▶ _WRITTEN REQUEST_
Set the lines down again exactly, first line through the line that contains "nv=3, parent=car, edge=.001)", with no pictures.

▶ _MATERIAL PROVIDED_

§ §

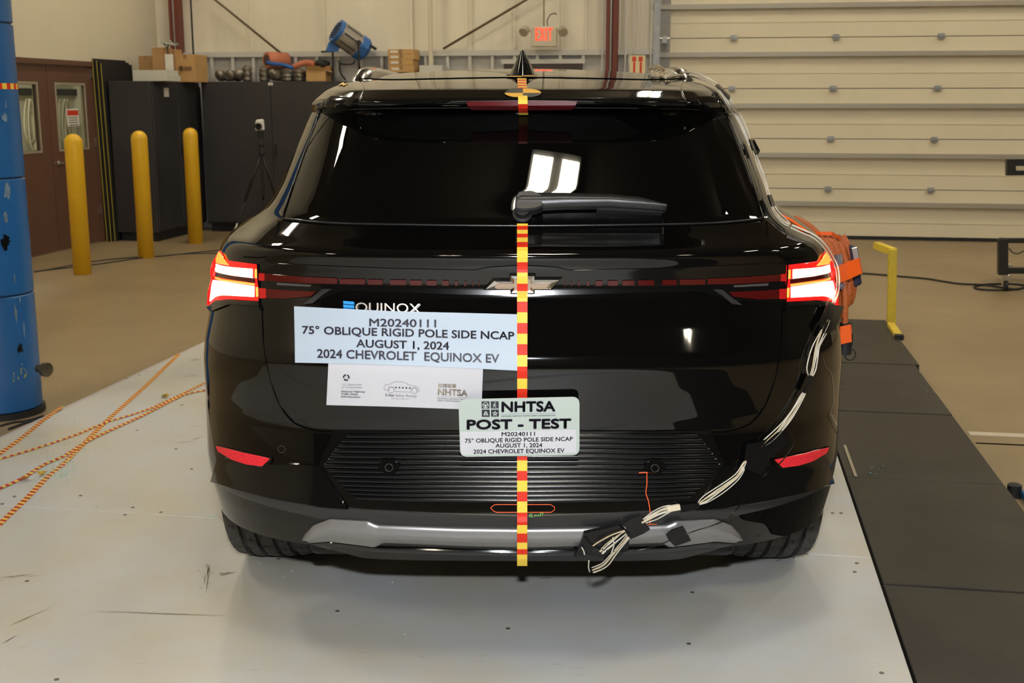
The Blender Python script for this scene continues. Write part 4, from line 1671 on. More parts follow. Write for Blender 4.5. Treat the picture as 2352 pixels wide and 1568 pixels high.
# seam between spoiler and roof
for pts, r in (([(822, 180), (900, 183), (1000, 181), (1100, 179), (1199.75, 178)], .0016),):
    q = cat(sym(pts), 4)
    P = hit(q[:, 0], q[:, 1], .001)
    MB().tube(P, r, 6).build('roof_seam', dark, car)
for s in (False, True):
    patch('spoiler_wing', glossb, [(742, 236), (762, 223), (800, 225), (822, 229)], [(704, 340), (709, 338)], Lp=[(742, 236), (722, 285), (704, 340)],
          Rp=[(822, 229), (800, 245), (765, 262), (735, 300), (709, 338)], off=.004, thick=.01, nu=14, nv=16, parent=car, mirror=s, edge=.005)
    line('spoiler_crease', glossb, [(832, 186), (836, 205), (824, 236)], .0022, car, off=.001, mirror=s)
patch('spoiler_lip', glossb, sym([(824, 236), (900, 232), (1050, 229), (1199.75, 227.5)]), sym([(826, 244), (900, 238.5), (1050, 234.5), (1199.75, 233)]),
      off=.006, thick=.02, nu=60, nv=4, parent=car, edge=.003)
patch('high_stop_lamp', redchm, [(1071, 235), (1199, 234), (1326, 234)], [(1082, 247.5), (1199, 248.5), (1314, 247.5)], off=.006, thick=.01, nu=24, nv=3, parent=car, edge=.001)

# shark fin antenna
fb_ = hit(1198, 176)[0]
m = MB()
secs = []
for t in np.linspace(0, 1, 9):
    z = fb_[2] - .006 + t * .088
    hw = .042 * (1 - t ** 1.1) + .005
    y0a, y1a = fb_[1] + .00 + .05 * t, fb_[1] + .20 - .13 * t
    ring = []
    for k in range(16):
        a = 2 * math.pi * k / 16
        ring.append((hw * math.sin(a), (y0a + y1a) / 2 - (y1a - y0a) / 2 * math.cos(a), z))
    secs.append(ring)
V2 = [p for r in secs for p in r]
F2 = [(i * 16 + k, i * 16 + (k + 1) % 16, (i + 1) * 16 + (k + 1) % 16, (i + 1) * 16 + k) for i in range(8) for k in range(16)] + [tuple(8 * 16 + k for k in range(16))]
m.add(V2, F2)
m.build('antenna_fin', glossb, car, smooth=True, auto=50)
MB().lathe(fb_ + np.array([0, .10, -.012]), [(.062, 0), (.062, .012), (.05, .02), (.02, .024)], 28).build('antenna_base', glossb, car, smooth=True)

# roof rails
railm = pbr('roof_rail', (.40, .38, .35), .22, metal=1)
for s in (-1, 1):
    P = [(s * .530, .96, 1.532), (s * .526, 1.01, 1.562), (s * .520, 1.10, 1.594), (s * .514, 1.24, 1.606), (s * .506, 1.50, 1.606), (s * .503, 1.75, 1.604), (s * .50, 2.1, 1.600), (s * .495, 2.3, 1.585), (s * .49, 2.36, 1.565)]
    C_ = cat(P, 12)
    n = len(C_)
    V2, F2 = [], []
    for i, p in enumerate(C_):
        t = i / (n - 1)
        hh = .024 + .016 * math.exp(-((t - .12) / .14) ** 2)
        for k in range(14):
            a = 2 * math.pi * k / 14
            V2.append((p[0] + .030 * math.cos(a) * (1 if math.sin(a) > 0 else 1.25), p[1], p[2] - .012 + (hh if math.sin(a) > 0 else .05) * math.sin(a) * .8))
    F2 = [(i * 14 + k, i * 14 + (k + 1) % 14, (i + 1) * 14 + (k + 1) % 14, (i + 1) * 14 + k) for i in range(n - 1) for k in range(14)]
    F2 += [tuple(range(14)), tuple((n - 1) * 14 + k for k in range(14))]
    m = MB()
    m.add(V2, F2)
    ro_ = m.build('roof_rail', railm, car, smooth=True)
q = hit([846, 861, 863, 848], [157, 156, 165, 167], .0)

# ---- rear window
patch('rear_window', glassb, sym([(735, 252), (900, 247), (1199.75, 245)]), sym([(652, 503), (760, 512.5), (950, 517), (1199.75, 519.5)]),
      Lp=[(735, 252), (703, 338), (676, 420), (652, 503)], Rp=[(1664.5, 252), (1696.5, 338), (1723.5, 420), (1747.5, 503)],
      off=.003, thick=.008, nu=70, nv=30, parent=car, edge=.0015)
sealm = pbr('window_seal', (.02, .02, .022), .25)
q = cat(sym([(650, 504), (760, 514.5), (950, 519), (1199.75, 521.5)]), 6)
MB().tube(hit(q[:, 0], q[:, 1], .004), .0028, 8).build('window_seal', sealm, car, smooth=True)
for s in (False, True):
    line('window_side_trim', glossb, [(737, 262), (704, 345), (676, 425), (650, 504)], .0035, car, off=.004, mirror=s)

# ---- liftgate
lgT = sym([(655, 512), (760, 520), (950, 525), (1199.75, 527)])
patch('liftgate', paint, lgT, sym([(735, 984), (900, 986), (1199.75, 986)]),
      Lp=[(655, 512), (636, 545), (612, 590), (603, 640), (606, 720), (609, 800), (622, 870), (645, 930), (680, 970), (735, 984)],
      Rp=[(1744.5, 512), (1763.5, 545), (1787.5, 590), (1796.5, 640), (1793.5, 720), (1790.5, 800), (1777.5, 870), (1754.5, 930), (1719.5, 970), (1664.5, 984)],
      off=.003, thick=.006, nu=110, nv=150, parent=car, edge=.002)
for s in (False, True):
    line('panel_gap', dark, [(603, 700), (606, 780), (617, 850), (640, 922), (676, 970), (728, 988), (764, 990)], .0018, car, off=.0015, mirror=s)
    line('quarter_seam', dark, [(640, 508), (636, 545), (612, 588), (560, 590), (540, 588)][:4], .0015, car, off=.001, mirror=s)

# ---- rear wiper
WS = lambda x, z: surf(0 * np.asarray(x) + .12, z)
patch('wiper_arm', satin, [(1189, 463), (1196, 457), (1300, 458), (1400, 461), (1470, 468), (1524, 483)], [(1187, 487), (1230, 487), (1300, 484), (1400, 483), (1470, 488), (1523, 493)],
      off=.034, thick=.022, nu=44, nv=6, parent=car, edge=.004, offf=lambda u, v: .008 * np.sin(np.pi * v))
patch('wiper_cap', pbr('wiper_cap', (.022, .022, .024), .4), [(1188, 466), (1194, 457), (1221, 456), (1243, 465)], [(1186, 494), (1200, 497), (1230, 494), (1244, 488)],
      off=.040, thick=.03, nu=12, nv=8, parent=car, edge=.005)
patch('wiper_blade', matteb, [(1370, 484), (1440, 488), (1520, 493)], [(1370, 489), (1440, 492), (1518, 496)], off=.020, thick=.02, nu=16, nv=2, parent=car, edge=.001)
pw = hit(1200, 494, .0)[0]
MB().lathe(pw, [(.026, -.004), (.026, .01), (.02, .014), (.018, .03)], 24, axis=(0, -.8, .6)).build('wiper_pivot', matteb, car, smooth=True, auto=35)

# ---- light bar and lamps
patch('light_bar', glossb, sym([(597, 602), (700, 607), (900, 615), (1090, 619), (1120, 612), (1199.75, 607)]), sym([(600, 694), (690, 693), (735, 688), (790, 668), (900, 671), (1050, 676), (1199.75, 679)]),
      off=.0055, thick=.006, nu=110, nv=12, parent=car, edge=.0003)
for s in (False, True):
    e = patch('light_strip', redlit2 if 0 else redoff, [(612, 627), (700, 634), (777, 637)], [(612, 643), (700, 649), (777, 650)], off=.0092, thick=.002, nu=14, nv=2, parent=car, mirror=s, edge=.0005)
    patch('light_strip', redlit2, [(600, 626), (613, 627)], [(600, 644), (613, 644)], off=.0094, thick=.002, nu=3, nv=2, parent=car, mirror=s, edge=.0005)
    xs_ = [(783, 840), (847, 880), (898, 934), (943, 970), (981, 1003), (1016, 1031), (1046, 1051), (1067.5, 1070.5), (1085, 1087), (1100, 1101.5)]
    for i, (a, b) in enumerate(xs_):
        y0 = np.interp(a, [777, 1100], [638.5, 643.5])
        y1 = np.interp(a, [777, 1100], [650.5, 655])
        patch('light_segment', redoff, [(a, y0), (b, y0 + .4)], [(a, y1), (b, y1 + .3)], off=.0092, thick=.002, nu=3, nv=1, parent=car, mirror=s, edge=.0004)
    patch('reverse_strip', greyel, [(640, 649), (720, 654)], [(642, 655), (716, 658.5)], off=.0095, thick=.002, nu=8, nv=1, parent=car, mirror=s, edge=.0004)
    patch('lower_strip', redoff, [(602, 663), (660, 667), (729, 670)], [(602, 685), (660, 687), (718, 681)], off=.0095, thick=.002, nu=10, nv=2, parent=car, mirror=s, edge=.0004)
    patch('lower_strip_glow', redlit2, [(600, 662), (616, 663)], [(600, 686), (616, 686)], off=.0098, thick=.002, nu=3, nv=2, parent=car, mirror=s, edge=.0004)
    polypatch('bar_fin', satin, [(745, 664), (765, 664), (742, 680), (722, 698), (700, 700), (722, 684)], .011, car, mirror=s)

for s, nm in ((False, 'left'), (True, 'right')):
    tl = None
    lens = patch('tail_lamp', redlit, [(507, 577), (516, 597), (535, 601), (596, 609)], [(480, 702), (500, 689), (530, 686), (597, 690)],
                 Lp=[(507, 577), (492, 603), (487, 625), (490, 640), (482, 670), (480, 702)], Rp=[(596, 609), (597, 650), (597, 690)],
                 off=.006, thick=.02, nu=26, nv=24, parent=car, mirror=s, edge=.002)
    kw = dict(parent=lens, mirror=s, edge=.001, thick=.003)
    patch('lit_block', hot, [(499, 606), (515, 611), (540, 614), (584, 617)], [(501, 623), (515, 629), (540, 632), (584, 637)], off=.0085, nu=14, nv=5, **kw)
    patch('lit_block', hot, [(494, 644), (515, 647), (540, 651), (588, 658)], [(488, 692), (500, 681), (515, 678), (588, 682)], Lp=[(494, 644), (491, 668), (488, 692)], off=.0085, nu=14, nv=7, **kw)
    patch('amber_line', hotrim, [(500, 637), (515, 642), (545, 646), (589, 652)], [(500, 640), (515, 645), (545, 649), (589, 655)], off=.0085, nu=12, nv=1, **kw)
    patch('amber_wrap', hotrim, [(508, 580), (514, 586)], [(499, 603), (531, 608)], Rp=[(514, 586), (520, 598), (531, 608)], off=.0085, nu=5, nv=5, **kw)
    patch('amber_end', hotrim, [(591, 617), (594.5, 617)], [(591, 637), (594.5, 638)], off=.009, nu=1, nv=2, **kw)
    patch('amber_end', hotrim, [(593, 660), (597, 660)], [(594, 682), (597.5, 682)], off=.009, nu=1, nv=2, **kw)
    patch('dark_divider', redoff, [(502, 626), (540, 634), (590, 639)], [(502, 636), (540, 643), (590, 650)], off=.0088, nu=12, nv=2, **kw)
    line('lamp_gap', dark, [(597, 606), (598, 640), (600, 660), (601, 700), (604, 712)], .0022, car, off=.008, mirror=s)
    polypatch('lamp_sill', glossb, [(478, 706), (500, 690), (530, 688), (597, 692), (597, 703), (530, 700), (505, 703), (486, 716)], .005, car, mirror=s)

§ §

▶ _TASK SOLUTION_
The Blender Python script for this scene continues. Write part 4, from line 1671 on. More parts follow. Write for Blender 4.5. Treat the picture as 2352 pixels wide and 1568 pixels high.
# seam between spoiler and roof
for pts, r in (([(822, 180), (900, 183), (1000, 181), (1100, 179), (1199.75, 178)], .0016),):
    q = cat(sym(pts), 4)
    P = hit(q[:, 0], q[:, 1], .001)
    MB().tube(P, r, 6).build('roof_seam', dark, car)
for s in (False, True):
    patch('spoiler_wing', glossb, [(742, 236), (762, 223), (800, 225), (822, 229)], [(704, 340), (709, 338)], Lp=[(742, 236), (722, 285), (704, 340)],
          Rp=[(822, 229), (800, 245), (765, 262), (735, 300), (709, 338)], off=.004, thick=.01, nu=14, nv=16, parent=car, mirror=s, edge=.005)
    line('spoiler_crease', glossb, [(832, 186), (836, 205), (824, 236)], .0022, car, off=.001, mirror=s)
patch('spoiler_lip', glossb, sym([(824, 236), (900, 232), (1050, 229), (1199.75, 227.5)]), sym([(826, 244), (900, 238.5), (1050, 234.5), (1199.75, 233)]),
      off=.006, thick=.02, nu=60, nv=4, parent=car, edge=.003)
patch('high_stop_lamp', redchm, [(1071, 235), (1199, 234), (1326, 234)], [(1082, 247.5), (1199, 248.5), (1314, 247.5)], off=.006, thick=.01, nu=24, nv=3, parent=car, edge=.001)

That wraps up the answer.